Wednesday 14 March 2012

Eight still missing from Concordia

Italian police officers sail around the grounded cruise ship Costa Concordia off the Tuscan island of Giglio. Eight people are still missing after the disaster.

Rome - The bodies of a young French couple and three German tourists on board the shipwrecked Costa Concordia cruise ship have been formally identified, local authorities said in a statement on Tuesday.

Officials also identified the bodies of a five-year-old Italian girl, Dayana, and her father Williams Arlotti.

The corpses were recovered earlier and were among the 32 people believed to have died in the January 13 tragedy.

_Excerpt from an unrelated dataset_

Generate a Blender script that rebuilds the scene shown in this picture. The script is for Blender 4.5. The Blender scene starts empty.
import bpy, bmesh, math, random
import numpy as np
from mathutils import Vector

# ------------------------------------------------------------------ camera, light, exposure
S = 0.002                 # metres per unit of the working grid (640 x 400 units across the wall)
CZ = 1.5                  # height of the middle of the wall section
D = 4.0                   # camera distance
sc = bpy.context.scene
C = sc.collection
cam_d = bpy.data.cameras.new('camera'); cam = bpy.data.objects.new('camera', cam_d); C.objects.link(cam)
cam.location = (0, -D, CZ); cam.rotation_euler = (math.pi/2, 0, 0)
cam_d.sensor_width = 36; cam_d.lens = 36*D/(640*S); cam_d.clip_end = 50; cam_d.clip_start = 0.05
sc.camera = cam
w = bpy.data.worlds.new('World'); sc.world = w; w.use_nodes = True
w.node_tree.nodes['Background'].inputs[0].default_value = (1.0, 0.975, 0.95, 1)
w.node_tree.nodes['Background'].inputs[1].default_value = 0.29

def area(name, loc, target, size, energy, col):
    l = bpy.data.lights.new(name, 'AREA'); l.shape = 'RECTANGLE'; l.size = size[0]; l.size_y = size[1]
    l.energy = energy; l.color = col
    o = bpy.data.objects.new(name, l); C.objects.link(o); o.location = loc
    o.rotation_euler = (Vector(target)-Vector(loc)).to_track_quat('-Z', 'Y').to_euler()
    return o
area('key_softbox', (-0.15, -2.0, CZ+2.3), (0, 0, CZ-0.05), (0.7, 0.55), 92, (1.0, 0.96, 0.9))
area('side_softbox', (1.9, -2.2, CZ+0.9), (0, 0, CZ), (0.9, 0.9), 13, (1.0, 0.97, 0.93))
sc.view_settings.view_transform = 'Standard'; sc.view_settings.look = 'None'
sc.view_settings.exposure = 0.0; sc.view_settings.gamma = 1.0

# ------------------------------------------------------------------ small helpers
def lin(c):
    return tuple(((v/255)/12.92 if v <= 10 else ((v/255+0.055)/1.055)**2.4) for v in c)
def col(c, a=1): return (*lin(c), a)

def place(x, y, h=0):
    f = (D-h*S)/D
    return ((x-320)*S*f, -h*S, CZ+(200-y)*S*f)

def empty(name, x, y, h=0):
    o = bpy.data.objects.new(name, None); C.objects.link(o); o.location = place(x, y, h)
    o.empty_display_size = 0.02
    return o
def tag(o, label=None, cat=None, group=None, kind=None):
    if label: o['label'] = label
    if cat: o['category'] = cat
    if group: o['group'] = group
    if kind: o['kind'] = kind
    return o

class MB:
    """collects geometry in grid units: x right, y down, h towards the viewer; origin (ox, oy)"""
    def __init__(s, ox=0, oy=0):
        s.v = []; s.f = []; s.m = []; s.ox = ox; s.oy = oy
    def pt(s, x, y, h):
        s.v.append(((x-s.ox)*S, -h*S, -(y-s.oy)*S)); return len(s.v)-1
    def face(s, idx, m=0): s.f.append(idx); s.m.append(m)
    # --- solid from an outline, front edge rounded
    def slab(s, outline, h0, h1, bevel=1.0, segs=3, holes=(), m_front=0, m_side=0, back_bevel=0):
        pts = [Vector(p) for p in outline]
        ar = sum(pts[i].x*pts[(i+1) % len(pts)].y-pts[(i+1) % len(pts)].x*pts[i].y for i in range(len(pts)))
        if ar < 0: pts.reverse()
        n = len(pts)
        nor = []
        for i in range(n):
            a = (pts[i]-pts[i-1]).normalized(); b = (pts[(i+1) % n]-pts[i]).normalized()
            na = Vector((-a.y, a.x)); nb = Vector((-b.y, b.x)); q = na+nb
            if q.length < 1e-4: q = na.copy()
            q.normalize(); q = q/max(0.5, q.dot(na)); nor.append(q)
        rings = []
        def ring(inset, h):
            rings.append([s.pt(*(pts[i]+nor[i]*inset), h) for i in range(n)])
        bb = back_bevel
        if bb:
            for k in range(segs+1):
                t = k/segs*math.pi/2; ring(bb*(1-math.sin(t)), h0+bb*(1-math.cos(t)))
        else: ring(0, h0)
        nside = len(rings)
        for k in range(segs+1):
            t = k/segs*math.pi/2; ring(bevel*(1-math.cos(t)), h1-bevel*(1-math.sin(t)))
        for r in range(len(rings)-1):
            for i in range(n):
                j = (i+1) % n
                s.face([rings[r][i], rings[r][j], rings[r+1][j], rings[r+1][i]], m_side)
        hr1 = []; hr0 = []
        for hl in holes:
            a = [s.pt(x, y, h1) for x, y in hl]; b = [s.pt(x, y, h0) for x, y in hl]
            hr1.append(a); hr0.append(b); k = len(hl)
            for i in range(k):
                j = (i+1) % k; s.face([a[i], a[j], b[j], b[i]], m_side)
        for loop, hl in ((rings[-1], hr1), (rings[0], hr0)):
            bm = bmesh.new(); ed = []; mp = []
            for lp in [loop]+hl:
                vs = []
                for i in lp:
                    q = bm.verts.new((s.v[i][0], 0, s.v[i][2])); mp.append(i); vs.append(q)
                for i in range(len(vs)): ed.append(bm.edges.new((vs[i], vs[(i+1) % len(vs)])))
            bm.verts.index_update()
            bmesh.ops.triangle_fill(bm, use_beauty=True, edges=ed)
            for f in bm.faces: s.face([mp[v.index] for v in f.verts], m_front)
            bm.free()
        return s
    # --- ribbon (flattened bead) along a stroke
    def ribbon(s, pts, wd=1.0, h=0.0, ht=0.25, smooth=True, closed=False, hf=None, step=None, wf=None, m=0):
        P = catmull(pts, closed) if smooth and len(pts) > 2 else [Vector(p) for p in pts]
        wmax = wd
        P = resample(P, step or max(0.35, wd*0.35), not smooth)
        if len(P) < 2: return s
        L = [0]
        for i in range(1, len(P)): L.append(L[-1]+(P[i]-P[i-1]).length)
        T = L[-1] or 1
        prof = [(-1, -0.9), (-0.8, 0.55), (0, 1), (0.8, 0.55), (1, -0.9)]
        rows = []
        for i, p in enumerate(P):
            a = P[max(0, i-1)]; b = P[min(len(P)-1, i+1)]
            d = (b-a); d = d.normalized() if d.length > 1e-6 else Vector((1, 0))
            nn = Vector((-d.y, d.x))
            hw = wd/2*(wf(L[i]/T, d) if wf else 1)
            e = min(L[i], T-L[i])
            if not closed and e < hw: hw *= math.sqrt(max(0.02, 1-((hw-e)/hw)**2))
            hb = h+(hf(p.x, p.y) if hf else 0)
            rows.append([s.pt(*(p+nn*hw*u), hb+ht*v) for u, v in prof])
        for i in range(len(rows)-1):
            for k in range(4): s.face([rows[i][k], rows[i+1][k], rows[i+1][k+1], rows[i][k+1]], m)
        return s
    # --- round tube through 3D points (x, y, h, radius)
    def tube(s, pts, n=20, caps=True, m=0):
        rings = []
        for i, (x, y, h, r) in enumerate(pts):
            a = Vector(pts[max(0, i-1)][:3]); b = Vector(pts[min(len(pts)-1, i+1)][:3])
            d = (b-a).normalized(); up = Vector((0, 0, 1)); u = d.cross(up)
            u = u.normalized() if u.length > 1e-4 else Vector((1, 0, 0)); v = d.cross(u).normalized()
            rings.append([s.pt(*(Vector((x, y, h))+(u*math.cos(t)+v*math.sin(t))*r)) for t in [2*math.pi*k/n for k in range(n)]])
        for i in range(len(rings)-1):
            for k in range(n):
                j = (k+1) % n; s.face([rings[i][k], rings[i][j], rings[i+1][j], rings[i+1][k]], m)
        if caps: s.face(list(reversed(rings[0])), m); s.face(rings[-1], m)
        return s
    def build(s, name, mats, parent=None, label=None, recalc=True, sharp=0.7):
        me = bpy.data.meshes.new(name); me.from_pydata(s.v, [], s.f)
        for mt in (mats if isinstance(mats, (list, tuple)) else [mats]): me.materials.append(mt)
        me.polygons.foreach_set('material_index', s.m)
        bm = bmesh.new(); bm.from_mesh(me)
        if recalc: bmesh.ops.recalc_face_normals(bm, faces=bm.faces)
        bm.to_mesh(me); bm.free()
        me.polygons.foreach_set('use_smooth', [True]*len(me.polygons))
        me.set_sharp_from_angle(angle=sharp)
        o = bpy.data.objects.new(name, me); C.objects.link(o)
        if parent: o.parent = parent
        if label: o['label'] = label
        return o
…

The families of the French couple, 25-year-old Michael Blemand and 23-year-old Mylene Litzler, have been in Italy for weeks awaiting news of their loved ones and visiting the scene of the disaster on Giglio Island.

In a last text message to their families sent the night of the disaster, Blemand and Litzler said they had put on their life jackets and were boarding a lifeboat.

Their relatives have said they cannot understand what happened and have voiced frustration with the lengthy process of identifying the bodies.

The three German victims were identified as Elisabeth Bauer, Brunhild Werp and Margrit Schroeter, according to a statement from the prefecture in Grosseto, the town closest to Giglio, where an investigation is under way.

Eight people are still officially reported as missing, including three Germans, an American couple, two Italians and an Indian crew member.

The 24 identified so far are nine Germans, six French, five Italians, two Peruvians, one Hungarian and one Spaniard.

The Costa Concordia crashed into rocks off the island with 4 229 people on board from dozens of countries. It ran aground and keeled over, prompting a panicked evacuation in which dozens of people threw themselves into the sea.

Nine people are under investigation for manslaughter, including captain Francesco Schettino, who is also accused of abandoning ship before everyone on board could be evacuated.

Three of those being investigated are executives from the ship owner, Costa Crociere, Europe's biggest cruise operator.